BEGIN Provided data
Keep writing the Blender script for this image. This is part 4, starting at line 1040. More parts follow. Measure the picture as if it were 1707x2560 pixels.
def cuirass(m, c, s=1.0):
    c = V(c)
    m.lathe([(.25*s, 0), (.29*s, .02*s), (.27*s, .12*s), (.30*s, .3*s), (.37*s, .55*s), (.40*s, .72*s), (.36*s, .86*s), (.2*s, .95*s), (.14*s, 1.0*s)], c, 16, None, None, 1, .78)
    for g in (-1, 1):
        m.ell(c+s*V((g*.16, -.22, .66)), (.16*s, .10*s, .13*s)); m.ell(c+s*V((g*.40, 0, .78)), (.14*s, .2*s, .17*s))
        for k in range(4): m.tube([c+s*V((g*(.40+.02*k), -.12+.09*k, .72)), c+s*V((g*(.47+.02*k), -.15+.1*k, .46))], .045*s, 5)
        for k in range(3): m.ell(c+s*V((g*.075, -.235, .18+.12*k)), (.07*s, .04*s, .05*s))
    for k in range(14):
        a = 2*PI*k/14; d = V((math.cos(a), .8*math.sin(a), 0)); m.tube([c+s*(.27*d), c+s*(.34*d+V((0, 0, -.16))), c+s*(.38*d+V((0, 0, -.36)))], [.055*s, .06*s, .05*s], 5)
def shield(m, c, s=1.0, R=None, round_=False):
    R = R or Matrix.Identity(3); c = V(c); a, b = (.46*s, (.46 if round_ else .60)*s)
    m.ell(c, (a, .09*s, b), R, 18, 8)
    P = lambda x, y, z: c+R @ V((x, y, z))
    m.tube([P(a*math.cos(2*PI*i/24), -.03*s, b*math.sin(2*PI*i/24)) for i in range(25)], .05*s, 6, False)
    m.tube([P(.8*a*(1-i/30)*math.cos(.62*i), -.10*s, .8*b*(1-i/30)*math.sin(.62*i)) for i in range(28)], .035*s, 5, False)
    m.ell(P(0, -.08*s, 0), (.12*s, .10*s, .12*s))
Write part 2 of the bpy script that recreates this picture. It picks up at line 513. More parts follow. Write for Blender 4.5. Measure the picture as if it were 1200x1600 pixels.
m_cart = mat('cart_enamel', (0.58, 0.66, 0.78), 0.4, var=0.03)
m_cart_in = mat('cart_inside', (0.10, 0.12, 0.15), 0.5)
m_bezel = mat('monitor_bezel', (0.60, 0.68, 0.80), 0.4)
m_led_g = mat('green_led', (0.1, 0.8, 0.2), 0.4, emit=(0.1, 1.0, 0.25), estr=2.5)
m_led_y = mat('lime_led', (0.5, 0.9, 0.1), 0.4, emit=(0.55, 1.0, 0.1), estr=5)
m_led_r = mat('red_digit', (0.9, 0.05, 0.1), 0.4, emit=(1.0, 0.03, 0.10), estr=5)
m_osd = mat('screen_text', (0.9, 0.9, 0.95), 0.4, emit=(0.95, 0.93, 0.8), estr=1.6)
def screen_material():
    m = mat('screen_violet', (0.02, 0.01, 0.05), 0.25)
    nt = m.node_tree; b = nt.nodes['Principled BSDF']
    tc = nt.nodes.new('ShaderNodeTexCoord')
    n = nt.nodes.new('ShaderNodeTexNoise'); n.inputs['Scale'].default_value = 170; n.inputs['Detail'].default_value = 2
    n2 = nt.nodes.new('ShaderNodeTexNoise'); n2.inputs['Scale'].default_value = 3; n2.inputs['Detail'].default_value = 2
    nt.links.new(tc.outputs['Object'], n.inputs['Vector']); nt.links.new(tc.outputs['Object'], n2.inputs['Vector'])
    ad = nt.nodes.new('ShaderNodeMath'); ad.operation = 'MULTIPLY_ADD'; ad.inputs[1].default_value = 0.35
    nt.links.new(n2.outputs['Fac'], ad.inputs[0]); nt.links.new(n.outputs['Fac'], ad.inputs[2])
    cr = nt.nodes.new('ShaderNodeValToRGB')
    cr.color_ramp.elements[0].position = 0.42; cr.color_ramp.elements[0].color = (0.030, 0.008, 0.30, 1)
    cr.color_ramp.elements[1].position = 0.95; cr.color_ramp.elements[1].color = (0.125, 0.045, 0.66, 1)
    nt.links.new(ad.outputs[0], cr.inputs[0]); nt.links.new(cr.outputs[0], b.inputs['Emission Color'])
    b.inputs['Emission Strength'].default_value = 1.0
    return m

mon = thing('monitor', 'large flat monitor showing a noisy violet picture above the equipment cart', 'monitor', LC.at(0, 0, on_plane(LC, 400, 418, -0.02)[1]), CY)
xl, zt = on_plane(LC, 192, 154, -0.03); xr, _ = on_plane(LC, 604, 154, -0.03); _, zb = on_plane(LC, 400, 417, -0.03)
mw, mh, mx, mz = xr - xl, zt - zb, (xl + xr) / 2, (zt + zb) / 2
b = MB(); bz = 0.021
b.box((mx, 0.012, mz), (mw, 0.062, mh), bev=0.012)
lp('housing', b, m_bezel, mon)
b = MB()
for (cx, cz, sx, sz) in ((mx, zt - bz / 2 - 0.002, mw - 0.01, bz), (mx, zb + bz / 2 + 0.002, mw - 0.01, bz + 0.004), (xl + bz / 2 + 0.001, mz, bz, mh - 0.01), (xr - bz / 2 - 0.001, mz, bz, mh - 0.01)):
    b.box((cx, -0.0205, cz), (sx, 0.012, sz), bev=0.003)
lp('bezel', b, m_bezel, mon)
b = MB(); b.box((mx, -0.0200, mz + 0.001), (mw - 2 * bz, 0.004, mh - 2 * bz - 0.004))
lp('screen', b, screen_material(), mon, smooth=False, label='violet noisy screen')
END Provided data
**Goal**. Make a copy of each line that contains the string "part".

**Answer to the exercise**.
Keep writing the Blender script for this image. This is part 4, starting at line 1040. More parts follow. Measure the picture as if it were 1707x2560 pixels.
Write part 2 of the bpy script that recreates this picture. It picks up at line 513. More parts follow. Write for Blender 4.5. Measure the picture as if it were 1200x1600 pixels.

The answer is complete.